Gardena, Idaho – Bo Biggers, 11 years old and first time turkey hunter, bagged this bird in the Horseshoe Bend area above Gardena with 1 well-placed shot. “Bo is quite an impressive and proficient young hunter with a love for the land, ranching traditions and healthy respect for wildlife . It is nice to see hunting traditions preserved by youth like Bo Biggers,” according to Edith Williams who witnessed the hunt. When asked what Bo will do with the bird he mentioned “Turkey Alfredo”.   Youth hunting season starts first in advance of the general season.  The thought is that the youth get a chance to bag a turkey before they become more spooked by general season hunters. Youth can now hunt with the adults until season ends on May 25th.  There is also a fall turkey season. The general tag is for spring and fall each year.

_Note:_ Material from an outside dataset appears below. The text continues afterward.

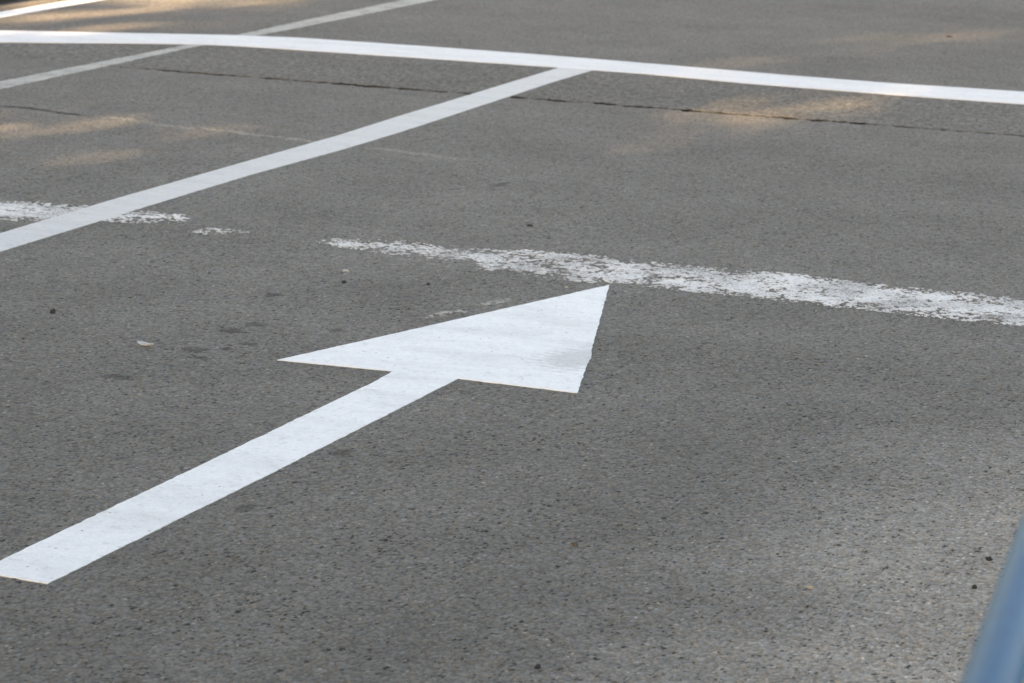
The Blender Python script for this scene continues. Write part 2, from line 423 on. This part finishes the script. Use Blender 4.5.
stone('tar_crumb', -1.212, 5.473, .006, .009, .006, M_TAR, 'black crumb lying beside the blue rail, lower of the two there', 'crumb', 5)
stone('tar_crumb', -1.774, 4.66, .0065, .008, .006, M_TAR, 'round black crumb at the bottom middle edge on bare asphalt', 'crumb', 6)
stone('pebble', -1.986, 5.40, .0075, .008, .0085, M_PEB2, 'small brown pebble alone on the asphalt right of the arrow shaft, low in the middle', 'pebble', 7)
stone('pebble', -1.492, 5.331, .0085, .006, .0045, M_PEB, 'small pale tan pebble on paler asphalt left of the blue rail', 'pebble', 8)
stone('pebble', -2.935, 7.85, .006, .010, .005, M_PEB, 'tiny tan pebble beside the left edge of the arrow tip', 'pebble', 9)
stone('tar_crumb', -3.505, 7.61, .009, .012, .006, M_TAR, 'left one of two black crumbs just under the thin end of the worn line', 'crumb', 11)
stone('tar_crumb', -3.29, 7.70, .007, .009, .005, M_TAR, 'right one of two black crumbs just under the thin end of the worn line', 'crumb', 12)
stone('pebble', -3.575, 7.77, .012, .010, .005, M_PEB3, 'pale grey flat chip just under the thin left end of the worn line', 'pebble', 13)
def leaf():
    bm = bmesh.new(); L, Wd = .050, .026; n = 14; rows = []
    for i in range(n+1):
        u = i/n; w = Wd*math.sin(math.pi*u**.8)**.8*.5+.0006
        rows.append([bm.verts.new(((u-.5)*L, q*w, .004+.006*(2*u-1)**2+.004*abs(q)**2)) for q in (-1, -.5, 0, .5, 1)])
    for a, b in zip(rows, rows[1:]):
        for k in range(4): bm.faces.new((a[k], b[k], b[k+1], a[k+1]))
    r = bmesh.ops.extrude_face_region(bm, geom=list(bm.faces))
    for v in r['geom']:
        if isinstance(v, bmesh.types.BMVert): v.co.z += .0006
    o = from_bm('dry_leaf', bm, simple('dry_leaf', (.52, .50, .47), .8, .2, 120, .0005), None, True)
    o.location = (-3.584, 6.605, 0); o.rotation_euler = (0, 0, R(-8))
    tag(o, 'small pale dry leaf lying on the asphalt left of the arrow head', 'leaf')
leaf()

# ------------------------------------------------------------------ sun direction and unseen street trees added to shade the road
EL = R(22); AZ = R(AZ_DEG) if 'AZ_DEG' in globals() else math.atan2(-.21, -.98)   # azimuth of the sun measured from +Y towards +X
SUN = Vector((math.sin(AZ)*math.cos(EL), math.cos(AZ)*math.cos(EL), math.sin(EL)))
# gaps in the crowns: where sunlight reaches the road (x, y, half length, half width, heading from +Y, how open)
GAPS = [(-7.75, 13.9, 1.7, .85, 14, .62), (-8.0, 12.7, .8, .35, 5, .40), (-5.80, 9.58, .70, .48, 42, .40), (-3.54, 11.62, .85, .27, 11, .60),
        (-3.95, 13.3, 1.0, .32, 12, .06), (-3.55, 14.7, 1.3, .36, 14, .11)]
CROWNS = [((-3.6, -4.9, 6.0), (5.6, 5.0, 5.0), 80000), ((-10.0, -4.9, 6.2), (4.6, 5.0, 4.9), 60000)]
def depth(q):
    """optical depth of the closed crowns along the sun ray that ends at ground point q"""
    tau = 0
    for c, r, n in CROWNS:
        o = Vector(((q.x-c[0])/r[0], (q.y-c[1])/r[1], (0-c[2])/r[2])); d = Vector((SUN.x/r[0], SUN.y/r[1], SUN.z/r[2]))
        a = d.length_squared; b = o.dot(d); cc = o.length_squared-1; D = b*b-a*cc
        if D > 0: tau += 2*math.sqrt(D)/a*n/(4/3*math.pi*r[0]*r[1]*r[2])*.0124
    return tau
def openness(q):
    T = 0
    for (x, y, a, b, h, k) in GAPS:
        dx, dy = q.x-x, q.y-y; c, s = math.cos(R(h)), math.sin(R(h))
        l = dx*s+dy*c; w = dx*c-dy*s
        T = max(T, k*math.exp(-1.6*((l/a)**2+(w/b)**2)))
    if T < .004: return 0
    return max(0, 1+math.log(T)/max(depth(q), .1))
def leaf_mat():
    t = NT('tree_leaf')
    f = t.rng(t.noise(.9, 4, .6), .3, .7, .6, 1.4)
    t.l(t.scale((.055, .095, .028), f), t.b.inputs['Base Color']); t.b.inputs['Roughness'].default_value = .6
    return t.m
M_LEAF = leaf_mat()
def tree(base, centre, rad, n, seed, label):
    rnd = random.Random(seed)
    root = empty('shade_tree', base); tag(root, label, 'tree', 'unseen trees shading the road')
    inv = Matrix.Translation(-Vector(base))
    bm = bmesh.new(); b = Vector(base); c = Vector(centre)
    fork = b.lerp(Vector((c.x, c.y, 0)), .18); fork.z = 3.0
    tube(bm, [b, b.lerp(fork, .5)+Vector((.05, .03, 0)), fork], [.24, .19, .16], 14)
    o = from_bm('trunk', bm, M_BARK, root, True); o.matrix_parent_inverse = inv
    for k in range(7):
        d = Vector((rnd.uniform(-1, 1)*rad[0], rnd.uniform(-1, 1)*rad[1], rnd.uniform(-.2, .9)*rad[2]))*.75
        e = c+d; m = fork.lerp(e, .5)+Vector((0, 0, .5))
        bm = bmesh.new(); tube(bm, [fork-Vector((0, 0, .1)), fork.lerp(m, .5)+Vector((0, 0, .2)), m, m.lerp(e, .5), e], [.11, .085, .06, .04, .015], 8)
        o = from_bm('limb', bm, M_BARK, root, True); o.matrix_parent_inverse = inv
    bm = bmesh.new(); made = 0
    while made < n:
        p = Vector((rnd.uniform(-1, 1), rnd.uniform(-1, 1), rnd.uniform(-1, 1)))
        if p.length > 1+.22*noise.noise(p*2.1+Vector((seed, 0, 0))): continue
        made += 1
        w = Vector((c.x+p.x*rad[0], c.y+p.y*rad[1], c.z+p.z*rad[2]))
        if w.z < 2.3: continue
        q = w-SUN*(w.z/SUN.z)
        if rnd.random() < openness(q): continue
        s = rnd.uniform(.10, .16)
        ax = Vector((rnd.gauss(0, 1), rnd.gauss(0, 1), rnd.gauss(0, 1))).normalized(); nn = ax.orthogonal().normalized(); bb = ax.cross(nn)
        vs = [bm.verts.new(w+v) for v in (-ax*s*1.2, nn*s*.6+bb*.02, ax*s*1.2, -nn*s*.6+bb*.02)]
        bm.faces.new(vs)
    o = from_bm('crown', bm, M_LEAF, root); o.matrix_parent_inverse = inv
tree((1.6, -6.0, .126), *CROWNS[0], 3, 'unseen broad leafy tree added on the near pavement to shade the road')
tree((-9.6, -5.6, .126), *CROWNS[1], 5, 'unseen broad leafy tree added on the far pavement to shade the road')

# ------------------------------------------------------------------ light
W = bpy.data.worlds.new('World'); S.world = W; W.use_nodes = True
wt = W.node_tree; bg = wt.nodes['Background']
sky = wt.nodes.new('ShaderNodeTexSky'); sky.sky_type = 'NISHITA'; sky.sun_disc = False
sky.sun_elevation = EL; sky.sun_rotation = AZ
sky.air_density = 1.0; sky.dust_density = 1.0; sky.ozone_density = 1.0
wt.links.new(sky.outputs[0], bg.inputs[0]); bg.inputs[1].default_value = .09
sl = bpy.data.lights.new('sun', 'SUN'); sl.energy = 5.0; sl.angle = R(.7); sl.color = (1, .84, .63)
so = bpy.data.objects.new('sun', sl); COL.objects.link(so)
so.rotation_euler = SUN.to_track_quat('Z', 'Y').to_euler(); so.location = SUN*60

# ------------------------------------------------------------------ camera
cd = bpy.data.cameras.new('camera'); cam = bpy.data.objects.new('camera', cd); COL.objects.link(cam)
cd.sensor_width = 36; cd.sensor_fit = 'HORIZONTAL'; cd.lens = 3066.0*36/1024
rx = Vector((.92795654, .37177729, .02604435)); uy = Vector((-.10124282, .18421371, .97765802)); fw = Vector((-.35867332, .90986096, -.2085821))
cam.matrix_world = Matrix(((rx.x, uy.x, -fw.x, 0), (rx.y, uy.y, -fw.y, 0), (rx.z, uy.z, -fw.z, 1.63), (0, 0, 0, 1)))
cd.clip_start = .05; cd.clip_end = 2000
cd.dof.use_dof = True; cd.dof.focus_distance = 6.8; cd.dof.aperture_fstop = 11
S.camera = cam
S.view_settings.view_transform = 'Standard'; S.view_settings.look = 'None'; S.view_settings.gamma = 1; S.view_settings.exposure = 2.75
S.view_settings.use_white_balance = True; S.view_settings.white_balance_temperature = 10300; S.view_settings.white_balance_tint = 17.5
S.cycles.use_denoising = True; S.cycles.denoising_prefilter = 'ACCURATE'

Bo Biggers shows his first turkey bagged during the Youth Hunt above Gardena/Horseshoe Bend area.  Photo credit: Edith Williams

The wild turkeys meat is often strong tasting but people say it is all in how you cook it.  Some recipes call for marinating overnight to mellow the flavors.  Some recipes suggest a slow cooking method such as a crock pot. Other uses of a wild turkey is for keeping the feathers for crafting. The tail makes a nice fan of feathers. Other people like to take their turkey to a taxidermist.  Many ideas and preparations are available to research.  It is best to have a plan before going out hunting because there are a variety of things that should be done before bringing the turkey home. To field dress or not depends if the bird will go to a taxidermist.  Hunting for the meat requires a different preparation out in the field.  Always have a plan.
Turkey Fun Facts:

A group of turkeys sometimes called a flock are also called a “crop”, “dole”, “gang”, “posse”, and “raffle.”  Adult male turkeys are called toms and females are called hens. Very young birds are poults and adolescents are called jakes.

A turkey can run up to 25 miles per hour.  They can fly up to 55 mph at short distances.  Their gobble can be heard a mile away. At night turkeys will sleep in trees.

Facts provided by the National Wildlife Federation.


Written by Jane Juroch – BCC Staff

Photo Credits: Edith Williams -BCC Contributor

2 Comments on Successful Youth Hunt Bags Wild Turkey

  1. Sarah Liggett // April 20, 2017 at 3:16 pm //

    Turkeys were released on Drybuck before you were born, sorry.

  2. Edith Williams // April 20, 2017 at 10:51 am //

    These pictures also show wild turkeys encroaching on my privately owned flock. What started with and excited “Oh look -7 wild turkeys just walked into the barnyard” in 2013 turned into a 76 wild turkey nuisance by the winter of 2016/2017 with no tangible relief from Fish and Game, or compensation for the damage they caused to the landscape or loss of feed for my birds. More often than not, these wild turkeys, courtesy of Fish and Game’s revenue creation efforts, have become a major headache for poultry farmers like myself and other crop farmers across the state. Yet Idaho Code does not provide for fair compensation due to turkey damage, nor does Idaho Code allow for a kill and salvage permit as it does for predators causing damage to livestock.